### What the task requires
Exactly retype the lines from the top of the data through the line containing "C = sc.collection", leaving out every picture.

[start of Data section]

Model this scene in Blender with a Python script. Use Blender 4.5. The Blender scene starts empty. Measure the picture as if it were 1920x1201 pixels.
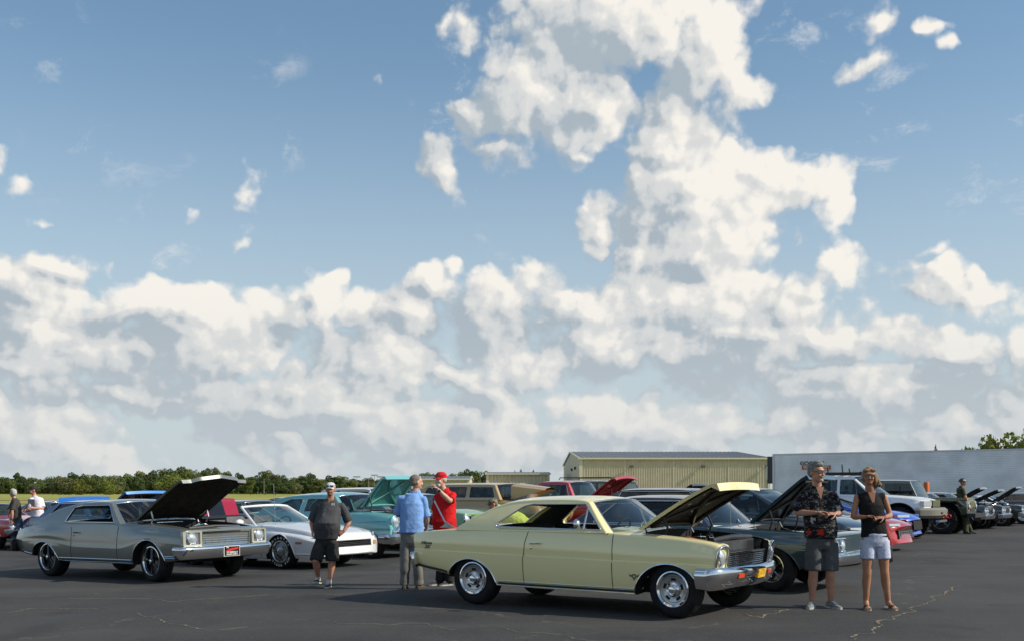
import bpy, bmesh, math, random
import numpy as np
from mathutils import Vector, Matrix, noise as mnoise

R = math.radians
PI = math.pi
random.seed(7)
sc = bpy.context.scene
C = sc.collection

# ------------------------------------------------------------------ camera
FPX, HOR, EYE = 2020.0, 917.0, 1.45
cam_d = bpy.data.cameras.new('camera')
cam_d.sensor_width = 36.0
cam_d.lens = 36.0 * FPX / 1920.0
cam_d.shift_y = (HOR - 600.5) / 1920.0
cam_d.clip_start, cam_d.clip_end = 0.1, 6000
cam = bpy.data.objects.new('camera', cam_d)
cam.location = (0, 0, EYE)
cam.rotation_euler = (R(90), 0, 0)
C.objects.link(cam)
sc.camera = cam

# ------------------------------------------------------------------ light and exposure
SUN_EL, SUN_AZ = 35.5, -12.0            # azimuth: degrees from +X towards +Y
sd = bpy.data.lights.new('sun', 'SUN')
sd.energy, sd.angle, sd.color = 4.9, R(0.53), (1.0, 0.92, 0.79)
sun = bpy.data.objects.new('sun', sd)
C.objects.link(sun)
S = Vector((math.cos(R(SUN_EL)) * math.cos(R(SUN_AZ)), math.cos(R(SUN_EL)) * math.sin(R(SUN_AZ)), math.sin(R(SUN_EL))))
sun.rotation_euler = S.to_track_quat('Z', 'Y').to_euler()
sun.location = S * 60
sc.view_settings.view_transform = 'Standard'
sc.view_settings.look = 'None'
sc.view_settings.exposure = 0.0
sc.view_settings.gamma = 1.0
sc.view_settings.use_curve_mapping = False
sc.render.engine = 'CYCLES'
sc.cycles.use_adaptive_sampling = True
sc.cycles.adaptive_threshold = 0.012
sc.cycles.max_bounces = 7
sc.cycles.transparent_max_bounces = 24
sc.cycles.sample_clamp_indirect = 6.0
sc.cycles.use_denoising = True

# ------------------------------------------------------------------ node helpers
class NT:
    def __init__(s, tree):
        s.t = tree; s.n = tree.nodes; s.l = tree.links
    def put(s, sock, v):
        if v is None: return
        if isinstance(v, bpy.types.NodeSocket): s.l.new(v, sock)
        elif isinstance(v, bpy.types.Node): s.l.new(v.outputs[0], sock)
        else:
            if hasattr(sock.default_value, '__len__') and not hasattr(v, '__len__'): v = (v,) * len(sock.default_value)
            if hasattr(sock.default_value, '__len__') and len(sock.default_value) == 4 and len(v) == 3: v = (*v, 1)
            sock.default_value = v
    def node(s, typ, ins=None, **kw):
        nd = s.n.new(typ)
        for k, v in kw.items(): setattr(nd, k, v)
        for k, v in (ins or {}).items(): s.put(nd.inputs[k], v)
        return nd
    def m(s, op, a, b=None, c=None, clamp=False):
        nd = s.n.new('ShaderNodeMath'); nd.operation = op; nd.use_clamp = clamp
        for i, v in enumerate((a, b, c)):
            if v is not None: s.put(nd.inputs[i], v)
        return nd.outputs[0]
    def v(s, op, a, b=None, c=None):
        nd = s.n.new('ShaderNodeVectorMath'); nd.operation = op
        for i, v in enumerate((a, b, c)):
            if v is not None: s.put(nd.inputs[i], v)
        return nd.outputs['Value'] if op in ('LENGTH', 'DOT_PRODUCT', 'DISTANCE') else nd.outputs[0]
    def mr(s, v, a, b, c=0.0, d=1.0, kind='SMOOTHSTEP'):
        nd = s.node('ShaderNodeMapRange', {0: v, 1: a, 2: b, 3: c, 4: d}); nd.interpolation_type = kind
        return nd.outputs[0]
    def mix(s, f, a, b, blend='MIX'):
        nd = s.n.new('ShaderNodeMix'); nd.data_type = 'RGBA'; nd.blend_type = blend
        s.put(nd.inputs[0], f); s.put(nd.inputs[6], a); s.put(nd.inputs[7], b)
        return nd.outputs[2]
    def noise(s, vec, scale, detail=4, rough=0.55, lac=2.0, dist=0.0, out='Fac', dim='3D'):
        nd = s.node('ShaderNodeTexNoise', noise_dimensions=dim, ins={'Scale': scale, 'Detail': detail, 'Roughness': rough, 'Lacunarity': lac, 'Distortion': dist})
        if vec is not None: s.put(nd.inputs['Vector'], vec)
        return nd.outputs['Fac'] if out == 'Fac' else nd.outputs['Color']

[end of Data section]

### Result for this task
Model this scene in Blender with a Python script. Use Blender 4.5. The Blender scene starts empty. Measure the picture as if it were 1920x1201 pixels.
import bpy, bmesh, math, random
import numpy as np
from mathutils import Vector, Matrix, noise as mnoise

R = math.radians
PI = math.pi
random.seed(7)
sc = bpy.context.scene
C = sc.collection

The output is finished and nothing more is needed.